In the entries below, find the line with "Reconstruct this image" and the line with "SC.camera = cam", then retype both and everything between them exactly. Do not copy the pictures.

:: Available data ::

start

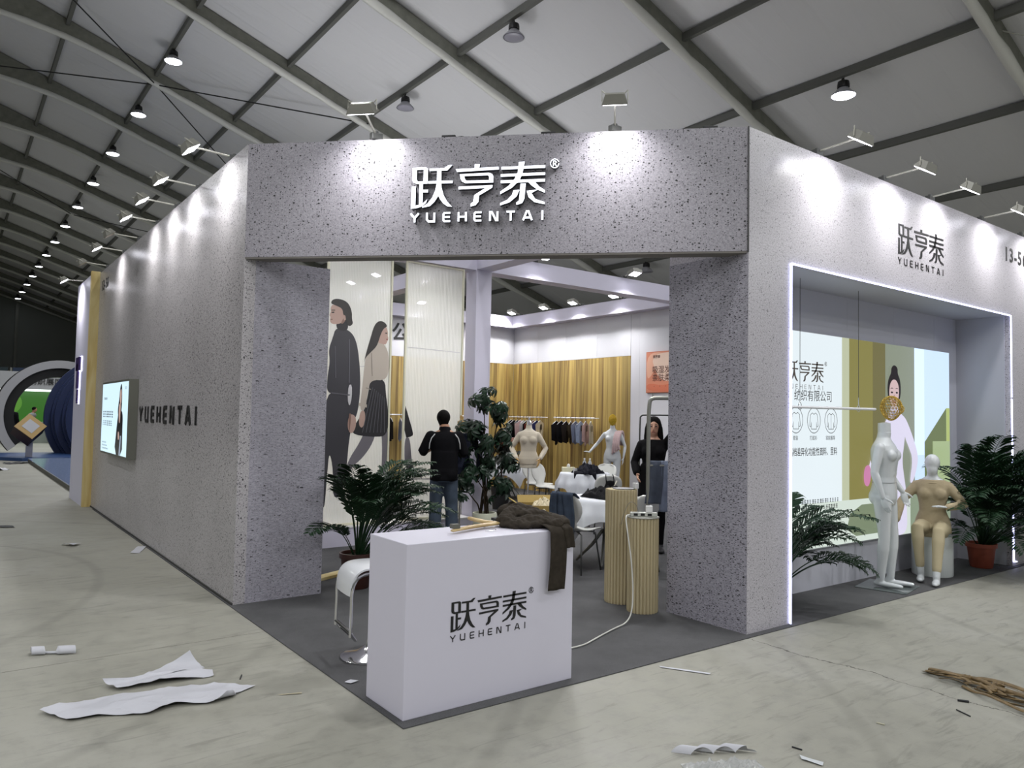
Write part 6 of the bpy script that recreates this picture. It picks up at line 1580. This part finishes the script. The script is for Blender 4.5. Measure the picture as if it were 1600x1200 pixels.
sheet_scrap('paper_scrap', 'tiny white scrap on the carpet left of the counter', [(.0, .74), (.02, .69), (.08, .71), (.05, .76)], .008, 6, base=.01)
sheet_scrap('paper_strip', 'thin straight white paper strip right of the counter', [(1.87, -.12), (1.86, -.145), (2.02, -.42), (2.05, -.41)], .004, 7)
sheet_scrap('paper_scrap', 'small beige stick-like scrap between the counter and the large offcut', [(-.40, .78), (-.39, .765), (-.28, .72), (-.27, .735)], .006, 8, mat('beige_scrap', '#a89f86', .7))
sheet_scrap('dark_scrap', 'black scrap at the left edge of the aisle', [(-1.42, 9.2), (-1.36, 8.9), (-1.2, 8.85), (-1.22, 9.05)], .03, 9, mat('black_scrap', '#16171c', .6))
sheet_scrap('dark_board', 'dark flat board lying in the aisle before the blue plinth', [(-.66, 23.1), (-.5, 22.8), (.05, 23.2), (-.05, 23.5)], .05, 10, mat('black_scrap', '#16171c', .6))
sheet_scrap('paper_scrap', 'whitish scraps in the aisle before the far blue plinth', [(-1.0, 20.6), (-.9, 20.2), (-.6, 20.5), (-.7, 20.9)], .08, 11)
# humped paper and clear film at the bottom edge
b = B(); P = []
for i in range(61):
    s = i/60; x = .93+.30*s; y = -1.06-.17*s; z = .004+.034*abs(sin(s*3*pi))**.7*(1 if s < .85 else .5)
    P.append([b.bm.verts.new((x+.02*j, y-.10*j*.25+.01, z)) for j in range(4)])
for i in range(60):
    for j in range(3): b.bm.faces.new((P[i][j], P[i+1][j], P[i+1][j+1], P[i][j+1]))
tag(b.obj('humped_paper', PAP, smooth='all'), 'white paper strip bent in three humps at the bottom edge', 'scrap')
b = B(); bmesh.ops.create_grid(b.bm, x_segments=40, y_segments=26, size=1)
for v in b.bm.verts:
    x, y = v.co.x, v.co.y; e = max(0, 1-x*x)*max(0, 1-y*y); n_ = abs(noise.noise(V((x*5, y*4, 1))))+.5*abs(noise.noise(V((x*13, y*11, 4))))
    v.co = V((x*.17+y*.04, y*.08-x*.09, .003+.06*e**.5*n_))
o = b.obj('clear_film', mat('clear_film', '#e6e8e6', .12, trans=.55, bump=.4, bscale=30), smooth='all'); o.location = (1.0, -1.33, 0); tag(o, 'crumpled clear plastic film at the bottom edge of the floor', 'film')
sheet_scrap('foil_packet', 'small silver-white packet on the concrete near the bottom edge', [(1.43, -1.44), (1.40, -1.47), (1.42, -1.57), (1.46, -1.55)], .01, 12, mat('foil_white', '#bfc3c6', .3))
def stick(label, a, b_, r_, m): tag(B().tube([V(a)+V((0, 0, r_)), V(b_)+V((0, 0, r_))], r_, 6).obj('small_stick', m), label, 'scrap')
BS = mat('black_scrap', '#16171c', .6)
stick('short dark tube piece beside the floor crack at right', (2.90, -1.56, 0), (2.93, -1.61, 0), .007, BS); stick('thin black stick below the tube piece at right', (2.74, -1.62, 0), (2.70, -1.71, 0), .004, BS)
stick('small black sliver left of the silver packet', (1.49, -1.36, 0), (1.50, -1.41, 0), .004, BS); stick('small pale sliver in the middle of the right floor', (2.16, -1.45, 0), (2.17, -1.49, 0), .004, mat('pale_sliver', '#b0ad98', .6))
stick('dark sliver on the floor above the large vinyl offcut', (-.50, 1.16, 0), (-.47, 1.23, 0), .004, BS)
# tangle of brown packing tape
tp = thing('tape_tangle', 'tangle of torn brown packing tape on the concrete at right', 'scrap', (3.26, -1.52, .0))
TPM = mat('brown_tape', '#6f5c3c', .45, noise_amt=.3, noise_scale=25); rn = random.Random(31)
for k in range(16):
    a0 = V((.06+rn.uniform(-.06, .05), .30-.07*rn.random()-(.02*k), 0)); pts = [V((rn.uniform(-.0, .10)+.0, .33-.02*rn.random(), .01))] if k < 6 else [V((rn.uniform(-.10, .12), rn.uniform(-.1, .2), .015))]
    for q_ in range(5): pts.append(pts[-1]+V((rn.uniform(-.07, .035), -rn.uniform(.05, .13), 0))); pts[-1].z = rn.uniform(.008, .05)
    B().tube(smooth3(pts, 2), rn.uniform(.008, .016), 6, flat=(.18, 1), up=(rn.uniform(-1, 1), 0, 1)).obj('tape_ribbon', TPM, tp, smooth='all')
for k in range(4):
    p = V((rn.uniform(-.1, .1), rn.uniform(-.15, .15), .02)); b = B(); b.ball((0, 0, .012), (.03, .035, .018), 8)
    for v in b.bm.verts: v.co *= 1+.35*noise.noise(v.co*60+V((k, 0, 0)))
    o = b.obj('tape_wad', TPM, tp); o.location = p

end
start

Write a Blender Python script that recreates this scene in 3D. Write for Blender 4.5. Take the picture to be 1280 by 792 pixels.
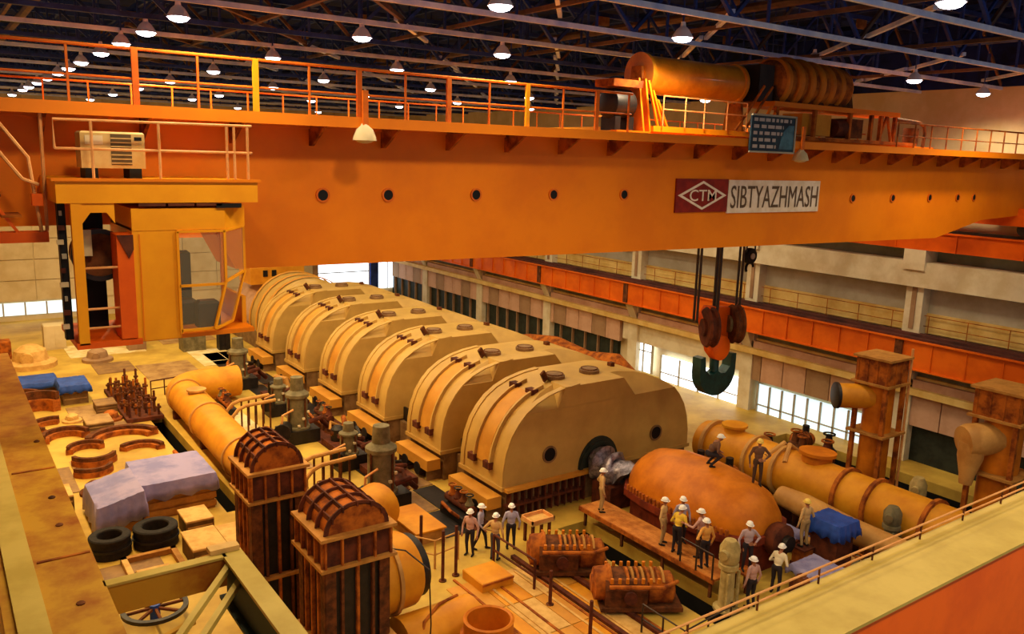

end
start

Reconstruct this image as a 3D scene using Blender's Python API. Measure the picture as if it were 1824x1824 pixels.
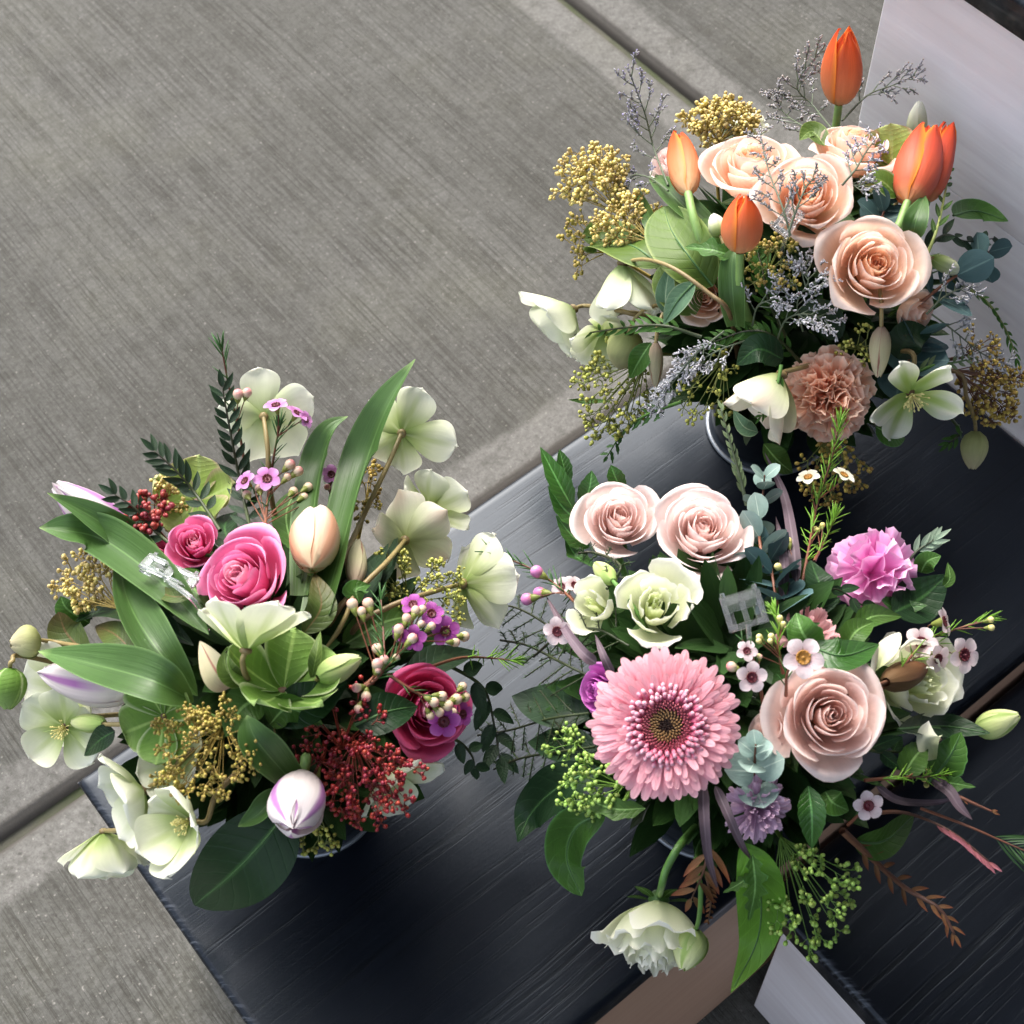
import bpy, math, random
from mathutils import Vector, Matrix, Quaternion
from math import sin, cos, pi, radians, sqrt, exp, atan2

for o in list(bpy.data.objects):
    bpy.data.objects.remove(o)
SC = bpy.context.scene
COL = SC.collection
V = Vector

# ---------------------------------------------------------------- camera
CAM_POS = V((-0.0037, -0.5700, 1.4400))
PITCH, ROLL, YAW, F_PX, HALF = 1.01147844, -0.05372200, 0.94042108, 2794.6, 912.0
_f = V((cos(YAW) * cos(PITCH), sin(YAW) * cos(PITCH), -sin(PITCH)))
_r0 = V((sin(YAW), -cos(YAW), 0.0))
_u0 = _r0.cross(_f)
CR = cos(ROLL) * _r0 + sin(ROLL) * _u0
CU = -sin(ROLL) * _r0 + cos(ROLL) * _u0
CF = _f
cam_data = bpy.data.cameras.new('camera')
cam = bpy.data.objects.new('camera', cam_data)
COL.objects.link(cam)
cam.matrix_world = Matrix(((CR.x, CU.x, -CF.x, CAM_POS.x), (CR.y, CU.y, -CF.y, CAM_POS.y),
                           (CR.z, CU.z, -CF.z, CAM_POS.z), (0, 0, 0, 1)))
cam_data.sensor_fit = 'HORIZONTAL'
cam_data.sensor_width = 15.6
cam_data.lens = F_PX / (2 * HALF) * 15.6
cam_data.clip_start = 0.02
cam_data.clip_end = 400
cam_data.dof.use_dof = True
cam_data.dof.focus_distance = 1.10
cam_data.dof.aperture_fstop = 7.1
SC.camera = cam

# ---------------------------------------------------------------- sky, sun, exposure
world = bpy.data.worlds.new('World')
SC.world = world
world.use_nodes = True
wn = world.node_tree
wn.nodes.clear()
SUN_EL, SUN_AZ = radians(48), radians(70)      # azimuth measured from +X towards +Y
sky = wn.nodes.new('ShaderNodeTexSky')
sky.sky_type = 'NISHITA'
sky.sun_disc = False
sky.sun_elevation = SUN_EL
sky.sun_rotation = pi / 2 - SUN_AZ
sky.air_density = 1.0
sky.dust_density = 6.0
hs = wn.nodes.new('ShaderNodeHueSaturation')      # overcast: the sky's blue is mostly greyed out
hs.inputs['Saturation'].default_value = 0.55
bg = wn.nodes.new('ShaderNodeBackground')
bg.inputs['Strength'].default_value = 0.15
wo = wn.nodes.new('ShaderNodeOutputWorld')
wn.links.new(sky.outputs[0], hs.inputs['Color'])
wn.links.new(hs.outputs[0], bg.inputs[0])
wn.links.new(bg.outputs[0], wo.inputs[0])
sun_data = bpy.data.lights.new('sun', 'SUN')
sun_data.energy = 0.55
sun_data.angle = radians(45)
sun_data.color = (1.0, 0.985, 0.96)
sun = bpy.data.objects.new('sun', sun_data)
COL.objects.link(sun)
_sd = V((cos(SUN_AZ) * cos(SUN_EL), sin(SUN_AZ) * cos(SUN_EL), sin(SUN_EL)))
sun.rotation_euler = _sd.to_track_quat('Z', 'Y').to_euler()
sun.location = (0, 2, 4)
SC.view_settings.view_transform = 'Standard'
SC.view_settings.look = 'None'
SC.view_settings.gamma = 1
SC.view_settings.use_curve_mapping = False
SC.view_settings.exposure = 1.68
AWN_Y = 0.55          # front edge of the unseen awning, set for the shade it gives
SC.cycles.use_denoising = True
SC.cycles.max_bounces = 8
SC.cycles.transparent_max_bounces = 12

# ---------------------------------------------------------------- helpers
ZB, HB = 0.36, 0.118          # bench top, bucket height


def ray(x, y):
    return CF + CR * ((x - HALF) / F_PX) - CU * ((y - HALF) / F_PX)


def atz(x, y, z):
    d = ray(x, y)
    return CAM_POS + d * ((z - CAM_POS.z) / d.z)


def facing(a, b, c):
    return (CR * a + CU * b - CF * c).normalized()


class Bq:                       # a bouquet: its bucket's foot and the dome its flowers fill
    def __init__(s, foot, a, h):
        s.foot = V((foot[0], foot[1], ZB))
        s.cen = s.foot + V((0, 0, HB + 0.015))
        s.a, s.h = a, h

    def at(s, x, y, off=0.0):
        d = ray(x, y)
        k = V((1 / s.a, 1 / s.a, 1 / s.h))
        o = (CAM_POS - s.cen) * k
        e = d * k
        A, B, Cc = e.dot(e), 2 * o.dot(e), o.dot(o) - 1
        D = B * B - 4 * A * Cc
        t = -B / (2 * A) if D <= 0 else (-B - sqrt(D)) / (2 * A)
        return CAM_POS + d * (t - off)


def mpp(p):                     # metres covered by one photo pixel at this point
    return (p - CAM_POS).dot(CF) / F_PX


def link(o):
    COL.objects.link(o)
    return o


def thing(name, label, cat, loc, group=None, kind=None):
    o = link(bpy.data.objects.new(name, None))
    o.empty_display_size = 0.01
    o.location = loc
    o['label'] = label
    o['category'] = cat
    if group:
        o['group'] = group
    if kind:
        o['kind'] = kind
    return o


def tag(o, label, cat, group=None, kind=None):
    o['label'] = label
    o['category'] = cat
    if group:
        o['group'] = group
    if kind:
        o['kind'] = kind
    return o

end

:: Written response ::
Reconstruct this image as a 3D scene using Blender's Python API. Measure the picture as if it were 1824x1824 pixels.
import bpy, math, random
from mathutils import Vector, Matrix, Quaternion
from math import sin, cos, pi, radians, sqrt, exp, atan2

for o in list(bpy.data.objects):
    bpy.data.objects.remove(o)
SC = bpy.context.scene
COL = SC.collection
V = Vector

# ---------------------------------------------------------------- camera
CAM_POS = V((-0.0037, -0.5700, 1.4400))
PITCH, ROLL, YAW, F_PX, HALF = 1.01147844, -0.05372200, 0.94042108, 2794.6, 912.0
_f = V((cos(YAW) * cos(PITCH), sin(YAW) * cos(PITCH), -sin(PITCH)))
_r0 = V((sin(YAW), -cos(YAW), 0.0))
_u0 = _r0.cross(_f)
CR = cos(ROLL) * _r0 + sin(ROLL) * _u0
CU = -sin(ROLL) * _r0 + cos(ROLL) * _u0
CF = _f
cam_data = bpy.data.cameras.new('camera')
cam = bpy.data.objects.new('camera', cam_data)
COL.objects.link(cam)
cam.matrix_world = Matrix(((CR.x, CU.x, -CF.x, CAM_POS.x), (CR.y, CU.y, -CF.y, CAM_POS.y),
                           (CR.z, CU.z, -CF.z, CAM_POS.z), (0, 0, 0, 1)))
cam_data.sensor_fit = 'HORIZONTAL'
cam_data.sensor_width = 15.6
cam_data.lens = F_PX / (2 * HALF) * 15.6
cam_data.clip_start = 0.02
cam_data.clip_end = 400
cam_data.dof.use_dof = True
cam_data.dof.focus_distance = 1.10
cam_data.dof.aperture_fstop = 7.1
SC.camera = cam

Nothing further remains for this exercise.